Money can either buy you status, power, or peace

It's time to get real about why you want more money.

Money can either buy you status, power, or peace

At the core, everyone who pursues more money is doing so for an emotional reason.

They want one of three things:

  • to feel special, better than, or unique through buying status,
  • to feel in control, independent, or unbound through buying power,
  • to feel at ease, worry-free, or untroubled through buying peace.

Now what's really interesting is that each desires fuels a different pursuit of money. Because the ends are, usually, so different, the means are as well.

Status seekers are spenders

Status is the most visible of the three goals, so it requires those who pursue it to spend their money in order to acquire it.

They buy items in order to evoke an emotion in themselves (I deserve this, I've accomplished this, this makes me special), as well as in others (wow, look at what that person has).

Because of this insatiable spending habit, they strive to be high earners almost by default. Thankfully, most of the high-status jobs, like lawyers, doctors, and similar professional titles, also come with high salaries.

The danger is that these people are essentially seeking out the golden handcuffs. What they gain in status through their possessions and career they sacrifice in other areas: time, peace, relationships.

It's worth noting that every person has a bit of status-seeking in them. That's why we prefer certain brands, locations, habits, and even people over others. We want to send the right signals about who we are and what we value.

Not all status is earned through money, but those are usually much more difficult to display.

Power seekers are investors

Power is about leverage and ownership. Those who use their money to build power dedicate themselves to playing a very long game.

When annual billionaire lists are released and the stream of Twitter commentators express their confusion as to why anyone in their position would keep working, let alone be working so hard on so many different projects — they're showing a fundamental misunderstanding of how power-seekers work.

It's hard to fathom what you would do with money once you no longer needed it. Once every bill was paid, every desire met, and even every status symbol neatly tucked away in a mansion you rarely visit.

When money becomes a tool for power, it becomes something else entirely. Often, the moral boundaries around how it should be used get blurry. Do the ends justify the means?

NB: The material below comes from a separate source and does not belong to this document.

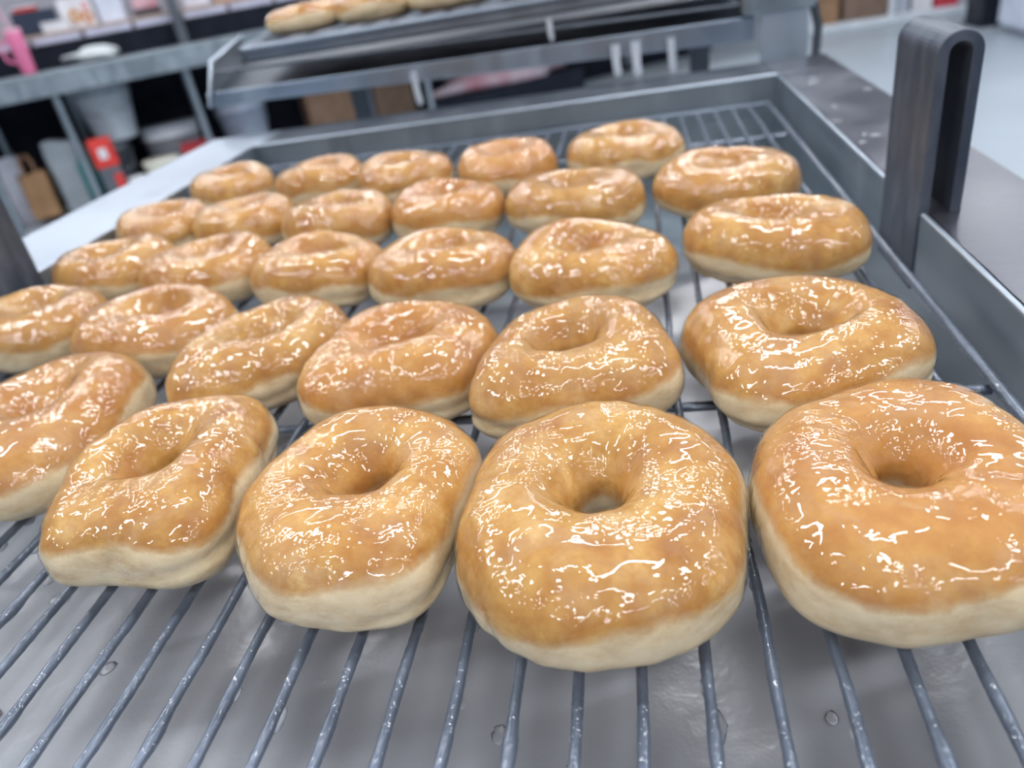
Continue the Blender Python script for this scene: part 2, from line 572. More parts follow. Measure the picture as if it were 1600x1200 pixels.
def dough_material():
    m = bpy.data.materials.new('fried_dough')
    nt, out = nodes_of(m)
    tc = N(nt, 'ShaderNodeTexCoord')
    oi = N(nt, 'ShaderNodeObjectInfo')
    off = N(nt, 'ShaderNodeVectorMath')
    off.operation = 'ADD'
    cmb = N(nt, 'ShaderNodeCombineXYZ')
    nt.links.new(math_n(nt, 'MULTIPLY', oi.outputs['Random'], 7.0), cmb.inputs[0])
    nt.links.new(math_n(nt, 'MULTIPLY', oi.outputs['Random'], 3.0), cmb.inputs[1])
    nt.links.new(tc.outputs['Object'], off.inputs[0])
    nt.links.new(cmb.outputs[0], off.inputs[1])
    vec = off.outputs[0]
    at = N(nt, 'ShaderNodeAttribute')
    at.attribute_name = 'crust'
    ub = N(nt, 'ShaderNodeAttribute')
    ub.attribute_name = 'underside'
    big = noise(nt, vec, 38, 4, 0.6, 0.3)
    mid = noise(nt, vec, 110, 4, 0.6, 0.2)
    fine = noise(nt, vec, 700, 3, 0.6)
    blist = noise(nt, vec, 60, 2, 0.5)
    # golden crust: cream to orange brown
    gold = ramp(nt, math_n(nt, 'ADD', math_n(nt, 'MULTIPLY', big, 0.6), math_n(nt, 'MULTIPLY', mid, 0.4)),
                [(0.32, (0.30, 0.120, 0.026)), (0.43, (0.42, 0.208, 0.052)), (0.54, (0.52, 0.300, 0.088)), (0.70, (0.68, 0.47, 0.20))])
    brown_f = math_n(nt, 'MULTIPLY', ramp(nt, blist, [(0.56, (0, 0, 0)), (0.74, (1, 1, 1))]), 0.6)
    gold = mix_c(nt, brown_f, gold, (0.30, 0.095, 0.020))
    mott = ramp(nt, noise(nt, vec, 210, 4, 0.65, 0.6), [(0.48, (0, 0, 0)), (0.64, (1, 1, 1))])
    low = ramp(nt, at.outputs['Fac'], [(0.6, (0.62, 0.62, 0.62)), (1.0, (0.28, 0.28, 0.28))])
    gold = mix_c(nt, math_n(nt, 'MULTIPLY', mott, low), gold, (0.36, 0.135, 0.026))
    gold = mix_c(nt, ramp(nt, fine, [(0.35, (0.25, 0.25, 0.25)), (0.6, (0, 0, 0))]), gold, (0.40, 0.18, 0.045))
    # small dark specks
    sp = N(nt, 'ShaderNodeTexVoronoi')
    sp.inputs['Scale'].default_value = 75
    nt.links.new(vec, sp.inputs['Vector'])
    speck = ramp(nt, sp.outputs['Distance'], [(0.035, (1, 1, 1)), (0.06, (0, 0, 0))])
    sparse = ramp(nt, noise(nt, vec, 50, 1), [(0.60, (0, 0, 0)), (0.66, (1, 1, 1))])
    gold = mix_c(nt, math_n(nt, 'MULTIPLY', math_n(nt, 'MULTIPLY', speck, sparse), 0.6), gold, (0.16, 0.06, 0.02))
    # pale band
    mp = N(nt, 'ShaderNodeMapping')
    mp.inputs['Scale'].default_value = (1, 1, 2.2)
    nt.links.new(vec, mp.inputs[0])
    st = noise(nt, mp.outputs[0], 70, 5, 0.65)
    pale = ramp(nt, st, [(0.28, (0.52, 0.38, 0.22)), (0.5, (0.68, 0.565, 0.39)), (0.75, (0.78, 0.69, 0.51))])
    # where crust gives way to pale dough
    edge = math_n(nt, 'ADD', at.outputs['Fac'], math_n(nt, 'MULTIPLY', math_n(nt, 'SUBTRACT', mid, 0.5), 0.5))
    f_c = ramp(nt, edge, [(0.40, (0, 0, 0)), (0.52, (0.55, 0.55, 0.55)), (0.68, (1, 1, 1))])
    # the transition itself is the deepest yellow
    col = mix_c(nt, f_c, pale, gold)
    under = math_n(nt, 'ADD', ub.outputs['Fac'], math_n(nt, 'MULTIPLY', math_n(nt, 'SUBTRACT', mid, 0.5), 0.5))
    col = mix_c(nt, ramp(nt, under, [(0.45, (0, 0, 0)), (0.7, (1, 1, 1))]), col, (0.42, 0.19, 0.05))
    own = math_n(nt, 'FRACT', math_n(nt, 'MULTIPLY', oi.outputs['Random'], 7.31))
    ruddy = math_n(nt, 'MULTIPLY', math_n(nt, 'POWER', own, 2.5), 0.45)
    col = mix_c(nt, math_n(nt, 'MULTIPLY', ruddy, f_c), col, (0.48, 0.205, 0.062))
    tint = N(nt, 'ShaderNodeHueSaturation')
    nt.links.new(col, tint.inputs['Color'])
    nt.links.new(math_n(nt, 'ADD', 0.94, math_n(nt, 'MULTIPLY', oi.outputs['Random'], 0.12)), tint.inputs['Value'])
    b = N(nt, 'ShaderNodeBsdfPrincipled')
    nt.links.new(tint.outputs[0], b.inputs['Base Color'])
    b.inputs['Roughness'].default_value = 0.5
    b.inputs['Specular IOR Level'].default_value = 0.35
    b.inputs['Subsurface Weight'].default_value = 0.25
    b.inputs['Subsurface Radius'].default_value = (1.0, 0.55, 0.25)
    b.inputs['Subsurface Scale'].default_value = 0.004
    bn = N(nt, 'ShaderNodeBump')
    bn.inputs['Strength'].default_value = 0.4
    bn.inputs['Distance'].default_value = 0.0008
    nt.links.new(math_n(nt, 'ADD', math_n(nt, 'MULTIPLY', st, 0.6), math_n(nt, 'MULTIPLY', fine, 0.25)), bn.inputs['Height'])
    nt.links.new(bn.outputs[0], b.inputs['Normal'])
    nt.links.new(b.outputs[0], out.inputs[0])
    return m


def glaze_material():
    m = bpy.data.materials.new('wet_sugar_glaze')
    nt, out = nodes_of(m)
    tc = N(nt, 'ShaderNodeTexCoord')
    oi = N(nt, 'ShaderNodeObjectInfo')
    cmb = N(nt, 'ShaderNodeCombineXYZ')
    nt.links.new(math_n(nt, 'MULTIPLY', oi.outputs['Random'], 9.0), cmb.inputs[0])
    off = N(nt, 'ShaderNodeVectorMath')
    off.operation = 'ADD'
    nt.links.new(tc.outputs['Object'], off.inputs[0])
    nt.links.new(cmb.outputs[0], off.inputs[1])
    vec = off.outputs[0]
    patch = noise(nt, vec, 48, 3, 0.55)
    pm = ramp(nt, patch, [(0.42, (0.05, 0.05, 0.05)), (0.54, (1, 1, 1))])
    vor = N(nt, 'ShaderNodeTexVoronoi')
    vor.feature = 'SMOOTH_F1'
    vor.inputs['Scale'].default_value = 500
    vor.inputs['Smoothness'].default_value = 0.6
    nt.links.new(vec, vor.inputs['Vector'])
    bub = math_n(nt, 'MULTIPLY', math_n(nt, 'SUBTRACT', 1.0, vor.outputs['Distance']), pm)
    wav = noise(nt, vec, 175, 1, 0.4, 0.3)
    h = math_n(nt, 'ADD', math_n(nt, 'MULTIPLY', bub, 0.75), math_n(nt, 'MULTIPLY', wav, 0.8))
    bn = N(nt, 'ShaderNodeBump')
    bn.inputs['Strength'].default_value = 1.0
    bn.inputs['Distance'].default_value = 0.00035
    nt.links.new(h, bn.inputs['Height'])
    gl = N(nt, 'ShaderNodeBsdfGlossy')
    gl.inputs['Roughness'].default_value = 0.03
    nt.links.new(bn.outputs[0], gl.inputs['Normal'])
    fr_ = N(nt, 'ShaderNodeFresnel')
    fr_.inputs['IOR'].default_value = 1.58
    nt.links.new(bn.outputs[0], fr_.inputs['Normal'])
    tr = N(nt, 'ShaderNodeBsdfTransparent')
    tr.inputs['Color'].default_value = (1.0, 0.985, 0.95, 1)
    df = N(nt, 'ShaderNodeBsdfDiffuse')
    df.inputs['Color'].default_value = (0.95, 0.86, 0.72, 1)
    milk = math_n(nt, 'MULTIPLY', ramp(nt, noise(nt, vec, 75, 3, 0.6, 0.8), [(0.45, (0, 0, 0)), (0.75, (1, 1, 1))]), 0.11)
    body = N(nt, 'ShaderNodeMixShader')
    fa = N(nt, 'ShaderNodeAttribute')
    fa.attribute_name = 'film'
    nt.links.new(math_n(nt, 'MULTIPLY', milk, math_n(nt, 'POWER', fa.outputs['Fac'], 2.0)), body.inputs[0])
    nt.links.new(tr.outputs[0], body.inputs[1])
    nt.links.new(df.outputs[0], body.inputs[2])
    mx = N(nt, 'ShaderNodeMixShader')
    at = N(nt, 'ShaderNodeAttribute')
    at.attribute_name = 'film'
    # a thin film has no reflection of its own on the inner side
    geo = N(nt, 'ShaderNodeNewGeometry')
    outer = math_n(nt, 'SUBTRACT', 1.0, geo.outputs['Backfacing'])
    fo = math_n(nt, 'MULTIPLY', math_n(nt, 'MULTIPLY', fr_.outputs[0], 1.2, True), outer)
    nt.links.new(math_n(nt, 'MULTIPLY', fo, at.outputs['Fac']), mx.inputs[0])
    nt.links.new(body.outputs[0], mx.inputs[1])
    nt.links.new(gl.outputs[0], mx.inputs[2])
    nt.links.new(mx.outputs[0], out.inputs[0])
    return m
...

If you could shift the direction of history for the better, wouldn't they?

Like the topic before, every person has some power-seeking in them. It's just usually on such a small scale we'd hardly call it that. We run for local offices, upgrade our memberships, or pay to have our problems solved by others.

Power is not the problem. It's that so many people, with and without money, devalue theirs.

Peace seekers are savers

Peace is about safety. And safety-seeking is ultimately about fear.

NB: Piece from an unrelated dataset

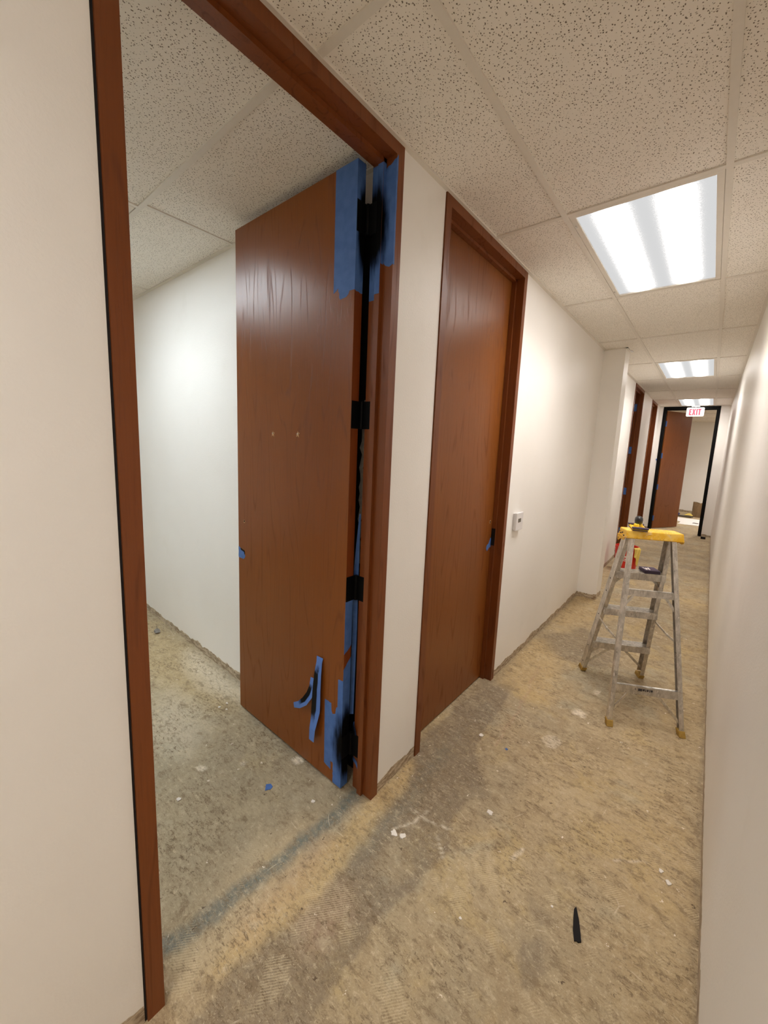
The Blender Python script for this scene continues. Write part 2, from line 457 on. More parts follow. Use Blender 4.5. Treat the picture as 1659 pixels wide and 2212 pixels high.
def ribbon(bm, pts, wdir, width, thick=0.0006, nd=None):
    """thin curved strip with UVs: u across, v along"""
    uvl = bm.loops.layers.uv.verify()
    n = len(pts)
    rows = []
    for i, (p, w) in enumerate(zip(pts, width if isinstance(width, (list, tuple)) else [width] * n)):
        p = Vector(p)
        wd = Vector(wdir[i] if isinstance(wdir, list) else wdir).normalized()
        rows.append((bm.verts.new(p - wd * w / 2), bm.verts.new(p + wd * w / 2)))
    for i in range(n - 1):
        f = bm.faces.new((rows[i][0], rows[i][1], rows[i + 1][1], rows[i + 1][0]))
        for lp, uv in zip(f.loops, ((0, i / (n - 1)), (1, i / (n - 1)), (1, (i + 1) / (n - 1)), (0, (i + 1) / (n - 1)))):
            lp[uvl].uv = uv

def torn(pts, amp=0.003, step=0.012, sides=None):
    """roughen an outline like torn tape"""
    out = []
    n = len(pts)
    for i in range(n):
        a = Vector(pts[i]); b = Vector(pts[(i + 1) % n])
        out.append(tuple(a))
        if sides is None or i in sides:
            L = (b - a).length
            k = int(L / step)
            nrm = Vector((-(b - a).y, (b - a).x)).normalized()
            for j in range(1, k):
                q = a + (b - a) * (j / k) + nrm * random.uniform(-amp, amp)
                out.append(tuple(q))
    return out

# ------------------------------------------------------------------ floor with masks for stains and dark lines
def seg_d(px, py, a, b):
    ax, ay = a; bx, by = b
    dx, dy = bx - ax, by - ay
    tt_ = np.clip(((px - ax) * dx + (py - ay) * dy) / (dx * dx + dy * dy + 1e-12), 0, 1)
    return np.hypot(px - ax - tt_ * dx, py - ay - tt_ * dy)

def poly_mask(px, py, poly, soft):
    poly = spline(poly)
    inside = np.zeros(px.shape, bool)
    dist = np.full(px.shape, 1e9)
    n = len(poly)
    for i in range(n):
        a = poly[i]; b = poly[(i + 1) % n]
        c = ((a[1] > py) != (b[1] > py)) & (px < (b[0] - a[0]) * (py - a[1]) / (b[1] - a[1] + 1e-12) + a[0])
        inside ^= c
        dist = np.minimum(dist, seg_d(px, py, a, b))
    sd = np.where(inside, dist, -dist)
    return np.clip(sd / soft + 0.5, 0, 1)

def spline(poly, k=4):
    out = []
    n = len(poly)
    for i in range(n):
        p0, p1, p2, p3 = (poly[(i + j - 1) % n] for j in range(4))
        for q in range(k):
            u = q / k
            out.append(tuple(0.5 * (2 * p1[d] + (p2[d] - p0[d]) * u + (2 * p0[d] - 5 * p1[d] + 4 * p2[d] - p3[d]) * u * u + (3 * p1[d] - p0[d] - 3 * p2[d] + p3[d]) * u ** 3) for d in (0, 1)))
    return out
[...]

People who use their money in an effort to find peace play a strong defensive game. They save, budget, use discounts, and delay their desires. Savers are ever-building castles to defend against what-ifs.

FIRE folk are the epitome of this category. They eschew the traditional bindings of status (e.g., nice things) and power (e.g., career ladders) in exchange for their own version of the two: financial independence - its own kind of power, and early retirement - a visible note of status.

And yet, neither of those are an end unto themselves but sought in order to achieve the emotion of peace; enoughness, if there is such a thing.

Peace-seekers are not the moral superiors of the bunch. They can easily become dangerously selfish and fearful when their plans go awry.

Oftentimes, they've resigned themselves to believing they couldn't win in other arenas. So they make their own, smaller one.

Wonderland

No pursuit is better or worse than another. And no person is exempt from any.

So much of what we do for and with our money is emotional, not logical. We spend and save and earn and invest and build to satisfy the stories we've adopted as our own.

The true power, status, and peace lie in crafting a story you fully own. One which allows for anything you want to be true to exist. Your own personal wonderland. And then to make money moves for that.